Het waren de Verdragen van Rome waardoor de Europese Economische Gemeenschap (EEG) in 1957 werd opgericht door België, Nederland, Luxemburg, de Duitse Bondsrepubliek, Frankrijk en Italië. 

De oproep van de zes pioniers achter de Europese integratie klinkt als een noodkreet, want het Europese project lijkt te wankelen. De vluchtelingencrisis leidt tot een "ieder voor zich"-aanpak waarbij steeds meer landen controles aan de binnengrenzen instellen en ook muren en hekken worden gebouwd. Daardoor staat de Schengenzone met vrij verkeer van personen onder druk.

Tegelijk doet de financiële crisis in landen als Griekenland, maar nu ook opnieuw Portugal, Spanje en Italië, twijfels rijzen over de stabiliteit van de eurozone.

Ten slotte is er nog altijd de mogelijkheid van een "brexit" of vertrek van Groot-Brittannië uit de Europese Unie (de opvolger van de EG) als dat land onvoldoende aanpassingen van de regels krijgt en een eurosceptische meerderheid zich in een referendum zou uitspreken tegen de EU. 

Wat er concreet is afgesproken op de top in Rome, is nog niet duidelijk. Voor ons land was minister van Buitenlandse Zaken Didier Reynders aanwezig. Volgende week is er een officiële top van de 28 lidstaten. Mogelijk zal daar op zijn minst meer duidelijkheid komen over de relaties tussen de EU en Groot-Brittannië.

De geboorte van een nieuw Europa

Op 25 maart 1957 ondertekenden de leiders van de zes landen de Verdragen van Rome. Die landen vormden sinds 1952 de EGKS (Europese Gemeenschap voor Kolen en Staal), maar breidden dat nu uit met een douane-unie voor de industrie en de landbouw (in de EEG) en Euratom, een organisatie voor samenwerking inzake kernenergie.

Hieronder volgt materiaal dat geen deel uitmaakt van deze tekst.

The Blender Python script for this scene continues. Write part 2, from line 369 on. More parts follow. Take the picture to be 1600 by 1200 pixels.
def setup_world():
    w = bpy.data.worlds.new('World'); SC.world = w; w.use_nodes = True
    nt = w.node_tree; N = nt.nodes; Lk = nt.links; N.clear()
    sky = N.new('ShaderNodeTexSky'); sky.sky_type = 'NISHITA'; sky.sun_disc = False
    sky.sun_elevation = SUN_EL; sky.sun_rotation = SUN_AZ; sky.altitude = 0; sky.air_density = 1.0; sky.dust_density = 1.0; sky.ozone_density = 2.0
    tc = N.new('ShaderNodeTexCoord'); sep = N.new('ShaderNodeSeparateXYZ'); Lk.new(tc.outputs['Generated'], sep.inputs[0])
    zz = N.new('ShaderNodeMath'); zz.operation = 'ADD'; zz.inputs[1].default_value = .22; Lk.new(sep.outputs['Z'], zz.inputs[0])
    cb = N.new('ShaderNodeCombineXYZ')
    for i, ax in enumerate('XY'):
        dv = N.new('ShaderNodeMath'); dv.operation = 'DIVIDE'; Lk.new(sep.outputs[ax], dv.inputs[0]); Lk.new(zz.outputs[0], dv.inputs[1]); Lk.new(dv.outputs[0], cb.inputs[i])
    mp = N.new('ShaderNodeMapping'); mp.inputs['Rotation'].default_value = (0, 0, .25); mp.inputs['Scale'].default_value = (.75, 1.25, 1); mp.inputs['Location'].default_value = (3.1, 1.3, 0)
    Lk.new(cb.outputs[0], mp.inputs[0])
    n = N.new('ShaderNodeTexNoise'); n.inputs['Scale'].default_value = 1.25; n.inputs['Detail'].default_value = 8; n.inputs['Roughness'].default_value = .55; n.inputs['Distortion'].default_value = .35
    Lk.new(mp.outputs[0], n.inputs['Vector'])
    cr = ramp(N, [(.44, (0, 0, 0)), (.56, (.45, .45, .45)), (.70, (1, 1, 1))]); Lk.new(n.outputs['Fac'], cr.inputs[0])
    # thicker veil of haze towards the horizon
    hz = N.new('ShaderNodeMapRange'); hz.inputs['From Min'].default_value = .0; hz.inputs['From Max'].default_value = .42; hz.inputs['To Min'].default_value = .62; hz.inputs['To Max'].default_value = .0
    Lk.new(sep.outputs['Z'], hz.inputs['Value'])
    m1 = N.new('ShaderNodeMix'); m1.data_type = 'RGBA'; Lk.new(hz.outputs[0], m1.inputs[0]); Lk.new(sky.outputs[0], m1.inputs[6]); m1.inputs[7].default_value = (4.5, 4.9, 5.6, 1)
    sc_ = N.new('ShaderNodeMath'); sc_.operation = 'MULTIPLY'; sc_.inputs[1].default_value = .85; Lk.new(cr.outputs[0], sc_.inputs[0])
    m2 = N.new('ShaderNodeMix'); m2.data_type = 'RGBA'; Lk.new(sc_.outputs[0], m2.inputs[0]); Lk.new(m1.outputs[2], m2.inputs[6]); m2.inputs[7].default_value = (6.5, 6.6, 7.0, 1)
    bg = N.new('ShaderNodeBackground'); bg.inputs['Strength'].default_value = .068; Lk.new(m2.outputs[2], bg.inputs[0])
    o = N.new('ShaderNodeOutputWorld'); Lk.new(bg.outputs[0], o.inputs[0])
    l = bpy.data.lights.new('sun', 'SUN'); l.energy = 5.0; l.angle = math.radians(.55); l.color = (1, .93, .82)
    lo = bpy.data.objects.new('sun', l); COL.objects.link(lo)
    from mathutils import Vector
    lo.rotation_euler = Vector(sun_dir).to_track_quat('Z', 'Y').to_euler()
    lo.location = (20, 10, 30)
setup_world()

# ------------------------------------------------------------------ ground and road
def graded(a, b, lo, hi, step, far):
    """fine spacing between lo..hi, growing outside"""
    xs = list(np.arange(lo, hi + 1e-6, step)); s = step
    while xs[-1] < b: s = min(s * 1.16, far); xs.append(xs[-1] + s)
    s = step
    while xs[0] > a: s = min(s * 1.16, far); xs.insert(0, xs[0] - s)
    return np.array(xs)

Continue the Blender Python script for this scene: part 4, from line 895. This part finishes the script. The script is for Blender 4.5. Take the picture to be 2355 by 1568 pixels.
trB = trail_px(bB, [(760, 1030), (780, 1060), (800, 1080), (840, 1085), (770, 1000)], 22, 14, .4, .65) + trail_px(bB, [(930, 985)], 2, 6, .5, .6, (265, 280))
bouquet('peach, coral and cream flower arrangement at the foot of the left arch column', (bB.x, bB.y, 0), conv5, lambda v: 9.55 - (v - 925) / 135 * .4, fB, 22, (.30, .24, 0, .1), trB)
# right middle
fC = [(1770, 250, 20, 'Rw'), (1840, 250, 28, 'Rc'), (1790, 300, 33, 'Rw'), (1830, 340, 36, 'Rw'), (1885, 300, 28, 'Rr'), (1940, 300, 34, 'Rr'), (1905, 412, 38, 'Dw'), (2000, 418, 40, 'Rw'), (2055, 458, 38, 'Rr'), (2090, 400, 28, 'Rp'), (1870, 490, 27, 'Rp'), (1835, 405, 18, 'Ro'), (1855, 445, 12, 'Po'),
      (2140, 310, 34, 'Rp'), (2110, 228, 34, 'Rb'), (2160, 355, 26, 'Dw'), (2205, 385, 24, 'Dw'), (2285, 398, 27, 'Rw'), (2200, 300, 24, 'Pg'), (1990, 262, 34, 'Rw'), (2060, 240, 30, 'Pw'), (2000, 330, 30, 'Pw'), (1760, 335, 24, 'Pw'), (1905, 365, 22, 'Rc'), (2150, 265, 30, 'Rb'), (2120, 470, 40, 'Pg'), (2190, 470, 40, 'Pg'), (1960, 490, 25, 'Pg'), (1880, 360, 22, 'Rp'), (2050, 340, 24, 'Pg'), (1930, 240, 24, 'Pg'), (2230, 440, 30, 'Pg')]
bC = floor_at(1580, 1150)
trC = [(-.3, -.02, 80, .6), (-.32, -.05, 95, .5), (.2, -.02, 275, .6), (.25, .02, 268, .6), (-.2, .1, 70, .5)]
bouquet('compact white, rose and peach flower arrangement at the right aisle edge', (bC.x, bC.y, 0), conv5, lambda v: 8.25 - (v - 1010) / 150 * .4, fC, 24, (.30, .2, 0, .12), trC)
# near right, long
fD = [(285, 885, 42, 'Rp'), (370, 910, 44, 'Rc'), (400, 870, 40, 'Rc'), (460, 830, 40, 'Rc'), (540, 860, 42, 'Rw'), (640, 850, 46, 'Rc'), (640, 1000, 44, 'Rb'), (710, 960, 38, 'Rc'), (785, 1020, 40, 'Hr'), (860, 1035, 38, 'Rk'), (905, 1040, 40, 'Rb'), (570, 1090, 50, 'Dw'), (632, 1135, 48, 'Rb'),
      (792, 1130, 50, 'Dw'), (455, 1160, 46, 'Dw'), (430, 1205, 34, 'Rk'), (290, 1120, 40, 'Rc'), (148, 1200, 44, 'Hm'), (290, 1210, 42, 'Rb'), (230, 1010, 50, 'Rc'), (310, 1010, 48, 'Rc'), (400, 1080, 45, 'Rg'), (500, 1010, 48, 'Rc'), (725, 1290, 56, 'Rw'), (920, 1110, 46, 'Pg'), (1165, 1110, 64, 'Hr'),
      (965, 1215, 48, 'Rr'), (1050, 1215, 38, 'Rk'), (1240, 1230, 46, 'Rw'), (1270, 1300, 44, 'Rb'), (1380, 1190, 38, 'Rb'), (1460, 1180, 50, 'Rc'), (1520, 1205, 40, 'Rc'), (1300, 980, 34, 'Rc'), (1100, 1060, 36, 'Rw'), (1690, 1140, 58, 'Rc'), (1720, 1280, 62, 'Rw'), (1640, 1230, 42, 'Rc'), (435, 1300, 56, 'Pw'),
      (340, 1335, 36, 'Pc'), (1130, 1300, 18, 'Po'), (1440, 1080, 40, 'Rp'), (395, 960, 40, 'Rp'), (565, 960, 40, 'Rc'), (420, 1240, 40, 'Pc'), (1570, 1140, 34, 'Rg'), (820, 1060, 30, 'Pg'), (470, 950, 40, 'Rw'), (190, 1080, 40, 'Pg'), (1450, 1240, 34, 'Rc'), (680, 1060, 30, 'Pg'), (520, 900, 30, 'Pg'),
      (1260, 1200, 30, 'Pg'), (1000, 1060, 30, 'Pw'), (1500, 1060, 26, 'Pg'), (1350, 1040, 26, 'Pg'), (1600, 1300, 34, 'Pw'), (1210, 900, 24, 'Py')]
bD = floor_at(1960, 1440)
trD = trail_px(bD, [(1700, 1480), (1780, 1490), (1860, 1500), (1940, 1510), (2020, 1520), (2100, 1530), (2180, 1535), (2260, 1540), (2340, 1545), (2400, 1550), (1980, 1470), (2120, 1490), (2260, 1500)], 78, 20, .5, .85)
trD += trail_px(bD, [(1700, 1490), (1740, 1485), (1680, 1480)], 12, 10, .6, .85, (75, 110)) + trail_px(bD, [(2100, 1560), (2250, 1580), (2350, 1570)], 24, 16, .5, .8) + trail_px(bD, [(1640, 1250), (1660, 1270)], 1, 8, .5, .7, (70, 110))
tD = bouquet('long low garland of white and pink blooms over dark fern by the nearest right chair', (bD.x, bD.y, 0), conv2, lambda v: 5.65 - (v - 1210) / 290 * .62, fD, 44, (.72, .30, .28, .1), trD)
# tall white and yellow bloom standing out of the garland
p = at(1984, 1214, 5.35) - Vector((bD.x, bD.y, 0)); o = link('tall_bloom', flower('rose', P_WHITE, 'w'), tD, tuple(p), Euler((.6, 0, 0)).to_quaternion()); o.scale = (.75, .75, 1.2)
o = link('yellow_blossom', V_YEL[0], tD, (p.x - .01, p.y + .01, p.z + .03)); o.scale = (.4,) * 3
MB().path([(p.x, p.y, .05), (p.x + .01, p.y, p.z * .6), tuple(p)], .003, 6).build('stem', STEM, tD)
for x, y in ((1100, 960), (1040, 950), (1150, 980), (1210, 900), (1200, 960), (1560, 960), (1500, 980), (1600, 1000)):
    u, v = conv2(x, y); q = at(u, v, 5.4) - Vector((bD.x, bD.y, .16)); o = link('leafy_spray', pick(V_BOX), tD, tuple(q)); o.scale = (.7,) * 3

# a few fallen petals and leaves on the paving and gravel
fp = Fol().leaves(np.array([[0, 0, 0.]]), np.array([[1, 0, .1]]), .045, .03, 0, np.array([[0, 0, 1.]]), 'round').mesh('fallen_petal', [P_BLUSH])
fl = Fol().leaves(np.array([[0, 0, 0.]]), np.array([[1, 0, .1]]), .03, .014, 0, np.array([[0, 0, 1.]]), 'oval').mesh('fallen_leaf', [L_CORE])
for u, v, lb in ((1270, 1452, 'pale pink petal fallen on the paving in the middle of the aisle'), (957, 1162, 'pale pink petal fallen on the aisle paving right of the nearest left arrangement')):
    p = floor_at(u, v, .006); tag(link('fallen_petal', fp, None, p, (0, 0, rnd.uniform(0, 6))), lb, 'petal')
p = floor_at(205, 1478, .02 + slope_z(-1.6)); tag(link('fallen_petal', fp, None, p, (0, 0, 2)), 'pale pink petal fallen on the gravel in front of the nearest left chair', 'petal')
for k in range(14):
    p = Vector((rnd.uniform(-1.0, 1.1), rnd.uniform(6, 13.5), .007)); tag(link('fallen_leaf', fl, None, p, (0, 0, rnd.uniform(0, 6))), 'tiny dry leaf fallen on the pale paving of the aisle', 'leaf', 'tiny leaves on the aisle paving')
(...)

Tien jaar later was die douane-unie een succes en al gauw breidde de Europese Gemeenschap zich uit met landen als Groot-Brittannië, Ierland en Denemarken. Na de democratisering kwamen daar later de landen in Zuid- en later Oost-Europa bij. Het Verdrag van Maastricht uit 1992 bouwde een heuse Europese Unie uit met nieuwe bevoegdheden zoals binnen- en buitenlandse zaken, defensie, justitie, asiel en migratie en ten slotte ook de monetaire unie rond de euro.

De besluitvormingsprocedures werden echter niet even snel aangepast als de geografische uitbreiding en al snel bleken er verschillende meningen te zijn over hoe ver de integratie moest gaan. De EU lijkt ook niet erg besluitvaardig in tijden van crisis. Toch heeft de Unie haar succes gehad als brenger van vrede, welvaart en stabiliteit op het continent, maar de voorbije jaren is het eurosceptisme steeds groter geworden.